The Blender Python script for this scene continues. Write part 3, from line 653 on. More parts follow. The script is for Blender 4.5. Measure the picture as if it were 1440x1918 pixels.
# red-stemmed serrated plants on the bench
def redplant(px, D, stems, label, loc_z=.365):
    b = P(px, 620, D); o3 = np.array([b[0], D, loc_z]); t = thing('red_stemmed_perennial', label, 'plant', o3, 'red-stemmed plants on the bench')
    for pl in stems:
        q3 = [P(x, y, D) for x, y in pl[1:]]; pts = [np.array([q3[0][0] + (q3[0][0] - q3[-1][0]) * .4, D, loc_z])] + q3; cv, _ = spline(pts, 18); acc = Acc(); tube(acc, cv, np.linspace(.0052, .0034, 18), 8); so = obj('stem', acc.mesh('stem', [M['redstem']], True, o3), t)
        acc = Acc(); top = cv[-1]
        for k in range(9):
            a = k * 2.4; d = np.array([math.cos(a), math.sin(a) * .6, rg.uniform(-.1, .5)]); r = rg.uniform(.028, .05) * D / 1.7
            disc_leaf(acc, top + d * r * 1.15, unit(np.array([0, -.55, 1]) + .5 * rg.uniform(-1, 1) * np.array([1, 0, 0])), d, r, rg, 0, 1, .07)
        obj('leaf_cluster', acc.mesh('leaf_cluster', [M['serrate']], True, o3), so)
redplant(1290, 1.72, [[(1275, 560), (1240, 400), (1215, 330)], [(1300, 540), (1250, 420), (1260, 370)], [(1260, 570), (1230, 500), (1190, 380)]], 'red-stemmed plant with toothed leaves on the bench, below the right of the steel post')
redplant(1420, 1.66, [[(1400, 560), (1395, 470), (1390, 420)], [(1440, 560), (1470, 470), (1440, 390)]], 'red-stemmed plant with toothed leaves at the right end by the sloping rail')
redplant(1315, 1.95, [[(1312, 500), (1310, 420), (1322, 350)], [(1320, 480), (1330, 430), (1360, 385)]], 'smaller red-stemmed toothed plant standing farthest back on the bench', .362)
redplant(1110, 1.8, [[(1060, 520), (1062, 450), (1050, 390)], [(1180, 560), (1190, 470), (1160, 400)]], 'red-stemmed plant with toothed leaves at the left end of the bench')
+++
Output all of the data above without any alteration.

The Blender Python script for this scene continues. Write part 3, from line 653 on. More parts follow. The script is for Blender 4.5. Measure the picture as if it were 1440x1918 pixels.
# red-stemmed serrated plants on the bench
def redplant(px, D, stems, label, loc_z=.365):
    b = P(px, 620, D); o3 = np.array([b[0], D, loc_z]); t = thing('red_stemmed_perennial', label, 'plant', o3, 'red-stemmed plants on the bench')
    for pl in stems:
        q3 = [P(x, y, D) for x, y in pl[1:]]; pts = [np.array([q3[0][0] + (q3[0][0] - q3[-1][0]) * .4, D, loc_z])] + q3; cv, _ = spline(pts, 18); acc = Acc(); tube(acc, cv, np.linspace(.0052, .0034, 18), 8); so = obj('stem', acc.mesh('stem', [M['redstem']], True, o3), t)
        acc = Acc(); top = cv[-1]
        for k in range(9):
            a = k * 2.4; d = np.array([math.cos(a), math.sin(a) * .6, rg.uniform(-.1, .5)]); r = rg.uniform(.028, .05) * D / 1.7
            disc_leaf(acc, top + d * r * 1.15, unit(np.array([0, -.55, 1]) + .5 * rg.uniform(-1, 1) * np.array([1, 0, 0])), d, r, rg, 0, 1, .07)
        obj('leaf_cluster', acc.mesh('leaf_cluster', [M['serrate']], True, o3), so)
redplant(1290, 1.72, [[(1275, 560), (1240, 400), (1215, 330)], [(1300, 540), (1250, 420), (1260, 370)], [(1260, 570), (1230, 500), (1190, 380)]], 'red-stemmed plant with toothed leaves on the bench, below the right of the steel post')
redplant(1420, 1.66, [[(1400, 560), (1395, 470), (1390, 420)], [(1440, 560), (1470, 470), (1440, 390)]], 'red-stemmed plant with toothed leaves at the right end by the sloping rail')
redplant(1315, 1.95, [[(1312, 500), (1310, 420), (1322, 350)], [(1320, 480), (1330, 430), (1360, 385)]], 'smaller red-stemmed toothed plant standing farthest back on the bench', .362)
redplant(1110, 1.8, [[(1060, 520), (1062, 450), (1050, 390)], [(1180, 560), (1190, 470), (1160, 400)]], 'red-stemmed plant with toothed leaves at the left end of the bench')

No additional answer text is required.